1.5.           The definition of the term "Maturity Date" in Article 1 of the Original Indenture is hereby deleted in its entirety and replaced with the following:

"Maturity Date" means, (i)(a) September 1, 2008 with respect to the Class A Note and (b) May 1, 2018 with respect to the Class B Note or (ii) such earlier date resulting from the acceleration of the Indebtedness by Lender.

1.6.           The definition of the term "Note" in Article 1 of the Indenture is hereby deleted in its entirety and replaced with the following:

"Note" means collectively and individually, as appropriate in the context used, the Class A Note and the Class B Note.

1.7.           The definition of the term "Payment Date" in Article 1 of the Original Indenture is hereby amended by deleting the phrase in the fourth line "on which the Balloon Payment is due".

1.8.           The definition of the term "Principal Amount" in Article 1 of the Original Indenture is hereby amended by adding the following sentence thereto:

"Any advance made by Lender under any Loan Document which increases the principal amount of the Loan shall be pro rated between the Class A Note and the Class B Note in proportion to their then outstanding principal balances."

1.9.           Section 2.1 (a) of the Original Indenture is hereby amended as follows:

 
a.
The third sentence of said Section 2.1 (a) is hereby deleted in its entirety and replaced with the following:

"Owner shall pay all outstanding Indebtedness with respect to a particular Note on the Maturity Date relating thereto."

                                b.
The fifth sentence of said Section 2.1 (a) is hereby amended by deleting the proviso at the end of such sentence in its entirety and replacing it with the following:

"provided, however, that any Late Charge relating to a failure to pay the Balloon Payment on the Maturity Date of the Class B Note shall not be due until thirty (30) days after such failure to pay such Balloon Payment."

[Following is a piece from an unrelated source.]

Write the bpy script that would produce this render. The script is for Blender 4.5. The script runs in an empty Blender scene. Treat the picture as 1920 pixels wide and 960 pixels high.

                                c.
The sixth sentence of Section 2.1 (a) is hereby deleted in its entirety and replaced with the following:

"On the Maturity Date of the related Note, Owner shall pay to Lender all amounts then due and owing under the Loan Documents including, without limitation, interest, principal, Late Charges, Default Rate Interest and any Make-Whole Premium."

1.10.           Section 2.1(b) of the Original Indenture is hereby amended as follows:

 
a.
The second sentence of said Section 2.1(b) is hereby deleted in its entirety and replaced with the following:

"On the Maturity Date of the related Note, Owner shall pay to Lender, without duplication, the Balloon Payment, if any, and the entire outstanding Principal Amount of the related Note, to the extent not theretofore paid, together with all accrued and unpaid interest thereon and any other Indebtedness then due hereunder, under the related Note or under any other Loan Document."

 
b.
The remainder of Section 2.1(b) is hereby deleted in its entirety and replaced with the following:

"Any prepayment, whether required pursuant to this Indenture or resulting from the application of Loss Proceeds or proceeds received pursuant to Section 4.3 hereof to payments with respect to the Note, shall be allocated pro rata between the Class A Note and the Class B Note proportionate to the then outstanding principal balances thereof. In the event that Lender elects, agrees or is obligated to accept a partial prepayment in accordance with this Indenture, each Debt Service Payment which shall thereafter be payable with respect to the Class A Note and/or to the Class B Note, as applicable, shall be reduced by an amount equal to the product of such Debt Service Payment times a fraction, the numerator of which equals the principal amount being prepaid of the related Note and the denominator of which equals the entire principal amount outstanding under such Note at the time of determination prior to giving effect to such prepayment, such that upon the due payment of all remaining Debt Service Payments with respect to the related Note, there shall have been paid to Lender the entire unpaid principal amount of the related Note together with accrued interest thereon on a stepped installment basis, Schedule 1 shall be revised by Owner to so reamortize the remaining Debt Service Payments for the Class A Note and/or the Class B Note, as applicable and a new Schedule I shall be delivered to Lender to be substituted for the Schedule 1 then attached to the related Note. Such revised Schedule 1 shall reflect payments on the same Payment Dates set forth in the original Schedule 1 and at the same interest rate utilized in the original Schedule 1 over the remaining life of the related Note and, absent error, the Debt Service Payments thereafter due on the related Note shall be as set forth in such revised Schedule 1. If any such partial prepayment occurs on any date other than a Payment Date, Schedule I shall be adjusted or annotated as appropriate as it relates to interest with respect to the next succeeding Payment Date."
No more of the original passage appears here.